** begin **
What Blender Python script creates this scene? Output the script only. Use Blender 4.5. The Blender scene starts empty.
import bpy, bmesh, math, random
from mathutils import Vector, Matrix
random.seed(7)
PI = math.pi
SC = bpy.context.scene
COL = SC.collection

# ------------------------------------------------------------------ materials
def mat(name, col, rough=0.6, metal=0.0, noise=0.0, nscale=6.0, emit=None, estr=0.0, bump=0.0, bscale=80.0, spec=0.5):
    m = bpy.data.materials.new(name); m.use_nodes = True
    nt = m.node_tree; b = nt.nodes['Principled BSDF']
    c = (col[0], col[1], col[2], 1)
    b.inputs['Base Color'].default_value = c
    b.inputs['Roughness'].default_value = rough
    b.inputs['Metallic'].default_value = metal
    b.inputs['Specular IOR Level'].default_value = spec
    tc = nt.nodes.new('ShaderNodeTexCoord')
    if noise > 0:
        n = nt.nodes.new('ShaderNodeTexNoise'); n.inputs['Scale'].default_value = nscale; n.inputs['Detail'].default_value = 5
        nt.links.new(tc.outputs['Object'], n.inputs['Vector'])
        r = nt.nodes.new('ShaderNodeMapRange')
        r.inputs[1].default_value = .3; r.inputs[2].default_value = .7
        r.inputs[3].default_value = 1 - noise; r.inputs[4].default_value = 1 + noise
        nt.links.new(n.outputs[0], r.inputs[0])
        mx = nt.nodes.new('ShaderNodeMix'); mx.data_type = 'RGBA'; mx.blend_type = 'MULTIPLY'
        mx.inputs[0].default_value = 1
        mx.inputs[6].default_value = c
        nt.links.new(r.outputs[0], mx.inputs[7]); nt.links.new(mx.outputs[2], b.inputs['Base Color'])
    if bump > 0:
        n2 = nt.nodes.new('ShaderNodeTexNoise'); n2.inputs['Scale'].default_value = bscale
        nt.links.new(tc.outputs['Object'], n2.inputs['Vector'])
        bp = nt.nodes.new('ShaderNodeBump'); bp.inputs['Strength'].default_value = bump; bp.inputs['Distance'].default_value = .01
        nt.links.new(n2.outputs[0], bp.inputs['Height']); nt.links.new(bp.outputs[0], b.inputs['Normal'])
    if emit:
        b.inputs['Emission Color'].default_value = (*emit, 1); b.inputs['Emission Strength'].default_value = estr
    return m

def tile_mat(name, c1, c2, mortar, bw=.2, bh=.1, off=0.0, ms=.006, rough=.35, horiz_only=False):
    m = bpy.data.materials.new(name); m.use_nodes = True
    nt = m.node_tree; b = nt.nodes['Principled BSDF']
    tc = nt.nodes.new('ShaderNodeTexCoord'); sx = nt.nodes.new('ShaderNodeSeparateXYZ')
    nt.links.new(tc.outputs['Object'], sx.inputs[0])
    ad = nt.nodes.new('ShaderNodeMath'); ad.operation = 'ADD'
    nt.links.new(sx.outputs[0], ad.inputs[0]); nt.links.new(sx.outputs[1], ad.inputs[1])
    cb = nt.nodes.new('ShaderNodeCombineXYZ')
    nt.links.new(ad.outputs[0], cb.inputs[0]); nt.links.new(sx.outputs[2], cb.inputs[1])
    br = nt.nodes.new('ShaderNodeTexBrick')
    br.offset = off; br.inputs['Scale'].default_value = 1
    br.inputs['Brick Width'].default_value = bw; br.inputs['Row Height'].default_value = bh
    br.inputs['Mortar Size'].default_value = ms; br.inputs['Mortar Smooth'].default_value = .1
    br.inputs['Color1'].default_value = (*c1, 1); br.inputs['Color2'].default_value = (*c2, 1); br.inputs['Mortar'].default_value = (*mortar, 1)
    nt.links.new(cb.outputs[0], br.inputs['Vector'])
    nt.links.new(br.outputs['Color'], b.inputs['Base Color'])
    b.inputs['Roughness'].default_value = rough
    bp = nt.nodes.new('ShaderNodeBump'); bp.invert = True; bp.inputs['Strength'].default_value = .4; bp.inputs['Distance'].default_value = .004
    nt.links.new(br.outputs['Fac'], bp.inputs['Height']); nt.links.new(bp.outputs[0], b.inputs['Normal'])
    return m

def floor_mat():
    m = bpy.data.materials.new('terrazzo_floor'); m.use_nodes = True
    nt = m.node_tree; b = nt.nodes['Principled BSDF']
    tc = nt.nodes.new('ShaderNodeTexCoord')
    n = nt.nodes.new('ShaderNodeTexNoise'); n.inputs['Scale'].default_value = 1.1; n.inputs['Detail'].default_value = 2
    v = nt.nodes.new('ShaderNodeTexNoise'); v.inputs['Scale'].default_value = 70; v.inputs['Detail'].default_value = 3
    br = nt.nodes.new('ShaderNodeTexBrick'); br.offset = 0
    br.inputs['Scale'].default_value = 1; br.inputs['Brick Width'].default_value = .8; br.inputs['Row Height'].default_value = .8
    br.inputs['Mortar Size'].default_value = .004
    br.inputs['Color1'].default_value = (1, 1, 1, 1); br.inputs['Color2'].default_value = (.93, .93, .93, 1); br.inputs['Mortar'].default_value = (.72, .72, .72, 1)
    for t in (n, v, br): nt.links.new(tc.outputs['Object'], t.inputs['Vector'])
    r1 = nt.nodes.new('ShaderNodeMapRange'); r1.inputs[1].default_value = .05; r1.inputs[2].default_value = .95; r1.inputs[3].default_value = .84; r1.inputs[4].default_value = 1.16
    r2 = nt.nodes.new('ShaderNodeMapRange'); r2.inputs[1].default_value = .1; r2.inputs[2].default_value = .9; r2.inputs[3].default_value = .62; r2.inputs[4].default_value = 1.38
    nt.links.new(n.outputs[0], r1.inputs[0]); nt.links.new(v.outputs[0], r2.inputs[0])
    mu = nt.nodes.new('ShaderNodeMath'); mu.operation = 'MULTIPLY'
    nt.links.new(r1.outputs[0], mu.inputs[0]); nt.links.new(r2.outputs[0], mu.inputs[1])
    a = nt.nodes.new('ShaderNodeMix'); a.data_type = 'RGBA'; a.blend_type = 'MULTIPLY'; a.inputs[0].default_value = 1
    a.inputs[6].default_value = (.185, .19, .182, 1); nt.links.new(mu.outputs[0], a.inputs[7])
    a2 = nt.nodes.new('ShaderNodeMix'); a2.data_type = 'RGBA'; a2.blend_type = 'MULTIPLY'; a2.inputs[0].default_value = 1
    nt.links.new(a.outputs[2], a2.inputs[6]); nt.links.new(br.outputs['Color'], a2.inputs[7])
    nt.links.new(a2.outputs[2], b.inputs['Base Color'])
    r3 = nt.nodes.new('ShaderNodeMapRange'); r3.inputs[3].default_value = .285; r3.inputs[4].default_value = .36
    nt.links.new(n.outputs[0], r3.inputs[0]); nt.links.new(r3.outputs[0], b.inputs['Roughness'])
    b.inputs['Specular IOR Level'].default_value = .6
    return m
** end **
Goal:
Look at the material above and copy, word for word, its lines from the first through the one containing "COL = SC.collection".

Answer to this problem:
What Blender Python script creates this scene? Output the script only. Use Blender 4.5. The Blender scene starts empty.
import bpy, bmesh, math, random
from mathutils import Vector, Matrix
random.seed(7)
PI = math.pi
SC = bpy.context.scene
COL = SC.collection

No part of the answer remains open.